Please write out the complete listing that follows, exactly as it reads.

--------

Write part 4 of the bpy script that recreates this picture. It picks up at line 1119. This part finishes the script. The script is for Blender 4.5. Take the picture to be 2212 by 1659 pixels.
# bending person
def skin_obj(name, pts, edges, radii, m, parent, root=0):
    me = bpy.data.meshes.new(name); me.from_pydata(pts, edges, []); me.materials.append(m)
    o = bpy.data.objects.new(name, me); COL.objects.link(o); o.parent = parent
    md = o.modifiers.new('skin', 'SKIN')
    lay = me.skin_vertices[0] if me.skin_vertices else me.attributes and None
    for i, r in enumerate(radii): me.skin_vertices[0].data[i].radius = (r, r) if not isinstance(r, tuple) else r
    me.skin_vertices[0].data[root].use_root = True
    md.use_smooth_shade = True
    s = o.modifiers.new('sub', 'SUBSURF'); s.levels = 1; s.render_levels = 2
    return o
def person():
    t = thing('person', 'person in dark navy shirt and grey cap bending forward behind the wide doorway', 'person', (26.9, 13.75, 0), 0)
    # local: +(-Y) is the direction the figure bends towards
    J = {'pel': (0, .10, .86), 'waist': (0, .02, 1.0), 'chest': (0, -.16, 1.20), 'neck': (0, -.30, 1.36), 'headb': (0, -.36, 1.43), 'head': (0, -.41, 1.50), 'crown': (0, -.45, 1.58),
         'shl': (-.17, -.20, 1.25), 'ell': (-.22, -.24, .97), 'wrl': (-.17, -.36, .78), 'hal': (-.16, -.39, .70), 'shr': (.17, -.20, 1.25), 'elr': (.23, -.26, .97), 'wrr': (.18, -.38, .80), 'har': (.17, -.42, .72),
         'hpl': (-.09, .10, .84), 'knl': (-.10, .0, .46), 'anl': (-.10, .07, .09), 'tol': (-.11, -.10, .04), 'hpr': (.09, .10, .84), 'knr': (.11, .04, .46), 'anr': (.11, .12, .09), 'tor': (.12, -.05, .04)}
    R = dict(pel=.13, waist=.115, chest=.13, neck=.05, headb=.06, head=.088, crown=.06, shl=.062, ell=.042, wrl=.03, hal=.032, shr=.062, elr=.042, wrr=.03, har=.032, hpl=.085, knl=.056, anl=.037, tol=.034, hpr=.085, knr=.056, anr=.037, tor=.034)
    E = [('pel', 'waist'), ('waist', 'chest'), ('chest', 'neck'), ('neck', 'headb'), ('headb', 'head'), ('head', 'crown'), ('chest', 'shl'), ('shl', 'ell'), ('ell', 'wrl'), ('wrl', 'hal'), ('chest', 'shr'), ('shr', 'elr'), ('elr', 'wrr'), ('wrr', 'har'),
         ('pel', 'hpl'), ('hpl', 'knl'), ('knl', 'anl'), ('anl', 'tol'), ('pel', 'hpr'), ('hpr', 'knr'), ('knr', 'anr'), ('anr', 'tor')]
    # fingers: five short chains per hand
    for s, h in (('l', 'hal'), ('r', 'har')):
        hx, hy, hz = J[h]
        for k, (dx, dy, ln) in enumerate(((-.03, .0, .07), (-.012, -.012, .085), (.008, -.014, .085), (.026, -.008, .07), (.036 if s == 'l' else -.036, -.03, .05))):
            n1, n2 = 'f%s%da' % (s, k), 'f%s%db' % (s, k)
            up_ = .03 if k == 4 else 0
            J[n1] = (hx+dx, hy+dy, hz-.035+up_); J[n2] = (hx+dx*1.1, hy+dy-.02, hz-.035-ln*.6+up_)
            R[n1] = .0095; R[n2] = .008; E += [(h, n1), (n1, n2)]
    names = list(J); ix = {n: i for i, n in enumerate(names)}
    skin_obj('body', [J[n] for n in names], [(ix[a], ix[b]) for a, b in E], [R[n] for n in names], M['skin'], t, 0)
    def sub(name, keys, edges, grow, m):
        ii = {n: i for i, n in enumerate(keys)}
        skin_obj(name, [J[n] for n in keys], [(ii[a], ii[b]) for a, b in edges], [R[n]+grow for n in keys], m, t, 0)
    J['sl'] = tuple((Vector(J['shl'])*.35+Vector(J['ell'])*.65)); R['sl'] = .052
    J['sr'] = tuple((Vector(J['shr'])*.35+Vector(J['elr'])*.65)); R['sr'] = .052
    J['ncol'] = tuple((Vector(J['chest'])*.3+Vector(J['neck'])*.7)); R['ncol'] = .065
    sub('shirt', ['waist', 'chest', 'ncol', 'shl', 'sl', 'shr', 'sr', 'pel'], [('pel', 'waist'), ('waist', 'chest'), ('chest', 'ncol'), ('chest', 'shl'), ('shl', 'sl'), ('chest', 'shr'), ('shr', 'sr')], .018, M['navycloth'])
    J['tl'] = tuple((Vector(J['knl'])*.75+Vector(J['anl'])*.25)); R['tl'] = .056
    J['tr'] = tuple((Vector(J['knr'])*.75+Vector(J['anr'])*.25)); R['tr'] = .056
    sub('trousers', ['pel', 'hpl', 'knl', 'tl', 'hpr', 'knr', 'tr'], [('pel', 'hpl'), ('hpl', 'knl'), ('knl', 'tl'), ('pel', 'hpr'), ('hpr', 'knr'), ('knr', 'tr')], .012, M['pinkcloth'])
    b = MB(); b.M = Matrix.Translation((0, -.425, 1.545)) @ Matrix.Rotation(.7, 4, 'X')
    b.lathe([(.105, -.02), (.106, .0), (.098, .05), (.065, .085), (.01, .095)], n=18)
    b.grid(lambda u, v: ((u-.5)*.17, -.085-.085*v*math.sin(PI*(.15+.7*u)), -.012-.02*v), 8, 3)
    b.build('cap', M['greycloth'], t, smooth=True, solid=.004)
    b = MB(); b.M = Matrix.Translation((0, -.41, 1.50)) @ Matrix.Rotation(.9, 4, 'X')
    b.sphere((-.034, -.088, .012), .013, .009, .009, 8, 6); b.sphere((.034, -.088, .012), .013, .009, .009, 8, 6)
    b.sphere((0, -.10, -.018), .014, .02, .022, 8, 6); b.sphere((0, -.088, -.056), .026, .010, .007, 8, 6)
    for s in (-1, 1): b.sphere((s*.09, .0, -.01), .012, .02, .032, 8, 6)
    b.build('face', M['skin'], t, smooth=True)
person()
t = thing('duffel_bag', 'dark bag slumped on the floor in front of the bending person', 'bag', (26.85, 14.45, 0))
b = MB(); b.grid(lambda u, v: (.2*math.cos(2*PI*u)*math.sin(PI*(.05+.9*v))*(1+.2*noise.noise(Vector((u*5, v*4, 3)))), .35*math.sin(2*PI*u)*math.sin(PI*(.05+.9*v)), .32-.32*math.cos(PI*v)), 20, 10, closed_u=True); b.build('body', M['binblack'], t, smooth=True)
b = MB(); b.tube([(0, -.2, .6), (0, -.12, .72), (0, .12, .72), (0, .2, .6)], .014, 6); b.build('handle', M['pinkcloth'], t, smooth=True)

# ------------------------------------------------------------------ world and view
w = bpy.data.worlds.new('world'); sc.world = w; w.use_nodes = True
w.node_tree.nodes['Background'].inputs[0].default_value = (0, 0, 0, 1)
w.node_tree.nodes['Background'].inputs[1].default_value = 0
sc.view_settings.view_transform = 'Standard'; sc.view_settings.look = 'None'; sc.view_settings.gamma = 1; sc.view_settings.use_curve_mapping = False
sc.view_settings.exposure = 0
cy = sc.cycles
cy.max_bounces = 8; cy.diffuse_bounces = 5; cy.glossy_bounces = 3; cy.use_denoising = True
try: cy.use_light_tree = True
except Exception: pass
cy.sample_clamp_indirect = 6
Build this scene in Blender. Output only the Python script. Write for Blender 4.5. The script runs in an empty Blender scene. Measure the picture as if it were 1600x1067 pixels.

--------

[Full solution]:
Write part 4 of the bpy script that recreates this picture. It picks up at line 1119. This part finishes the script. The script is for Blender 4.5. Take the picture to be 2212 by 1659 pixels.
# bending person
def skin_obj(name, pts, edges, radii, m, parent, root=0):
    me = bpy.data.meshes.new(name); me.from_pydata(pts, edges, []); me.materials.append(m)
    o = bpy.data.objects.new(name, me); COL.objects.link(o); o.parent = parent
    md = o.modifiers.new('skin', 'SKIN')
    lay = me.skin_vertices[0] if me.skin_vertices else me.attributes and None
    for i, r in enumerate(radii): me.skin_vertices[0].data[i].radius = (r, r) if not isinstance(r, tuple) else r
    me.skin_vertices[0].data[root].use_root = True
    md.use_smooth_shade = True
    s = o.modifiers.new('sub', 'SUBSURF'); s.levels = 1; s.render_levels = 2
    return o
def person():
    t = thing('person', 'person in dark navy shirt and grey cap bending forward behind the wide doorway', 'person', (26.9, 13.75, 0), 0)
    # local: +(-Y) is the direction the figure bends towards
    J = {'pel': (0, .10, .86), 'waist': (0, .02, 1.0), 'chest': (0, -.16, 1.20), 'neck': (0, -.30, 1.36), 'headb': (0, -.36, 1.43), 'head': (0, -.41, 1.50), 'crown': (0, -.45, 1.58),
         'shl': (-.17, -.20, 1.25), 'ell': (-.22, -.24, .97), 'wrl': (-.17, -.36, .78), 'hal': (-.16, -.39, .70), 'shr': (.17, -.20, 1.25), 'elr': (.23, -.26, .97), 'wrr': (.18, -.38, .80), 'har': (.17, -.42, .72),
         'hpl': (-.09, .10, .84), 'knl': (-.10, .0, .46), 'anl': (-.10, .07, .09), 'tol': (-.11, -.10, .04), 'hpr': (.09, .10, .84), 'knr': (.11, .04, .46), 'anr': (.11, .12, .09), 'tor': (.12, -.05, .04)}
    R = dict(pel=.13, waist=.115, chest=.13, neck=.05, headb=.06, head=.088, crown=.06, shl=.062, ell=.042, wrl=.03, hal=.032, shr=.062, elr=.042, wrr=.03, har=.032, hpl=.085, knl=.056, anl=.037, tol=.034, hpr=.085, knr=.056, anr=.037, tor=.034)
    E = [('pel', 'waist'), ('waist', 'chest'), ('chest', 'neck'), ('neck', 'headb'), ('headb', 'head'), ('head', 'crown'), ('chest', 'shl'), ('shl', 'ell'), ('ell', 'wrl'), ('wrl', 'hal'), ('chest', 'shr'), ('shr', 'elr'), ('elr', 'wrr'), ('wrr', 'har'),
         ('pel', 'hpl'), ('hpl', 'knl'), ('knl', 'anl'), ('anl', 'tol'), ('pel', 'hpr'), ('hpr', 'knr'), ('knr', 'anr'), ('anr', 'tor')]
    # fingers: five short chains per hand
    for s, h in (('l', 'hal'), ('r', 'har')):
        hx, hy, hz = J[h]
        for k, (dx, dy, ln) in enumerate(((-.03, .0, .07), (-.012, -.012, .085), (.008, -.014, .085), (.026, -.008, .07), (.036 if s == 'l' else -.036, -.03, .05))):
            n1, n2 = 'f%s%da' % (s, k), 'f%s%db' % (s, k)
            up_ = .03 if k == 4 else 0
            J[n1] = (hx+dx, hy+dy, hz-.035+up_); J[n2] = (hx+dx*1.1, hy+dy-.02, hz-.035-ln*.6+up_)
            R[n1] = .0095; R[n2] = .008; E += [(h, n1), (n1, n2)]
    names = list(J); ix = {n: i for i, n in enumerate(names)}
    skin_obj('body', [J[n] for n in names], [(ix[a], ix[b]) for a, b in E], [R[n] for n in names], M['skin'], t, 0)
    def sub(name, keys, edges, grow, m):
        ii = {n: i for i, n in enumerate(keys)}
        skin_obj(name, [J[n] for n in keys], [(ii[a], ii[b]) for a, b in edges], [R[n]+grow for n in keys], m, t, 0)
    J['sl'] = tuple((Vector(J['shl'])*.35+Vector(J['ell'])*.65)); R['sl'] = .052
    J['sr'] = tuple((Vector(J['shr'])*.35+Vector(J['elr'])*.65)); R['sr'] = .052
    J['ncol'] = tuple((Vector(J['chest'])*.3+Vector(J['neck'])*.7)); R['ncol'] = .065
    sub('shirt', ['waist', 'chest', 'ncol', 'shl', 'sl', 'shr', 'sr', 'pel'], [('pel', 'waist'), ('waist', 'chest'), ('chest', 'ncol'), ('chest', 'shl'), ('shl', 'sl'), ('chest', 'shr'), ('shr', 'sr')], .018, M['navycloth'])
    J['tl'] = tuple((Vector(J['knl'])*.75+Vector(J['anl'])*.25)); R['tl'] = .056
    J['tr'] = tuple((Vector(J['knr'])*.75+Vector(J['anr'])*.25)); R['tr'] = .056
    sub('trousers', ['pel', 'hpl', 'knl', 'tl', 'hpr', 'knr', 'tr'], [('pel', 'hpl'), ('hpl', 'knl'), ('knl', 'tl'), ('pel', 'hpr'), ('hpr', 'knr'), ('knr', 'tr')], .012, M['pinkcloth'])
    b = MB(); b.M = Matrix.Translation((0, -.425, 1.545)) @ Matrix.Rotation(.7, 4, 'X')
    b.lathe([(.105, -.02), (.106, .0), (.098, .05), (.065, .085), (.01, .095)], n=18)
    b.grid(lambda u, v: ((u-.5)*.17, -.085-.085*v*math.sin(PI*(.15+.7*u)), -.012-.02*v), 8, 3)
    b.build('cap', M['greycloth'], t, smooth=True, solid=.004)
    b = MB(); b.M = Matrix.Translation((0, -.41, 1.50)) @ Matrix.Rotation(.9, 4, 'X')
    b.sphere((-.034, -.088, .012), .013, .009, .009, 8, 6); b.sphere((.034, -.088, .012), .013, .009, .009, 8, 6)
    b.sphere((0, -.10, -.018), .014, .02, .022, 8, 6); b.sphere((0, -.088, -.056), .026, .010, .007, 8, 6)
    for s in (-1, 1): b.sphere((s*.09, .0, -.01), .012, .02, .032, 8, 6)
    b.build('face', M['skin'], t, smooth=True)
person()
t = thing('duffel_bag', 'dark bag slumped on the floor in front of the bending person', 'bag', (26.85, 14.45, 0))
b = MB(); b.grid(lambda u, v: (.2*math.cos(2*PI*u)*math.sin(PI*(.05+.9*v))*(1+.2*noise.noise(Vector((u*5, v*4, 3)))), .35*math.sin(2*PI*u)*math.sin(PI*(.05+.9*v)), .32-.32*math.cos(PI*v)), 20, 10, closed_u=True); b.build('body', M['binblack'], t, smooth=True)
b = MB(); b.tube([(0, -.2, .6), (0, -.12, .72), (0, .12, .72), (0, .2, .6)], .014, 6); b.build('handle', M['pinkcloth'], t, smooth=True)

# ------------------------------------------------------------------ world and view
w = bpy.data.worlds.new('world'); sc.world = w; w.use_nodes = True
w.node_tree.nodes['Background'].inputs[0].default_value = (0, 0, 0, 1)
w.node_tree.nodes['Background'].inputs[1].default_value = 0
sc.view_settings.view_transform = 'Standard'; sc.view_settings.look = 'None'; sc.view_settings.gamma = 1; sc.view_settings.use_curve_mapping = False
sc.view_settings.exposure = 0
cy = sc.cycles
cy.max_bounces = 8; cy.diffuse_bounces = 5; cy.glossy_bounces = 3; cy.use_denoising = True
try: cy.use_light_tree = True
except Exception: pass
cy.sample_clamp_indirect = 6
Build this scene in Blender. Output only the Python script. Write for Blender 4.5. The script runs in an empty Blender scene. Measure the picture as if it were 1600x1067 pixels.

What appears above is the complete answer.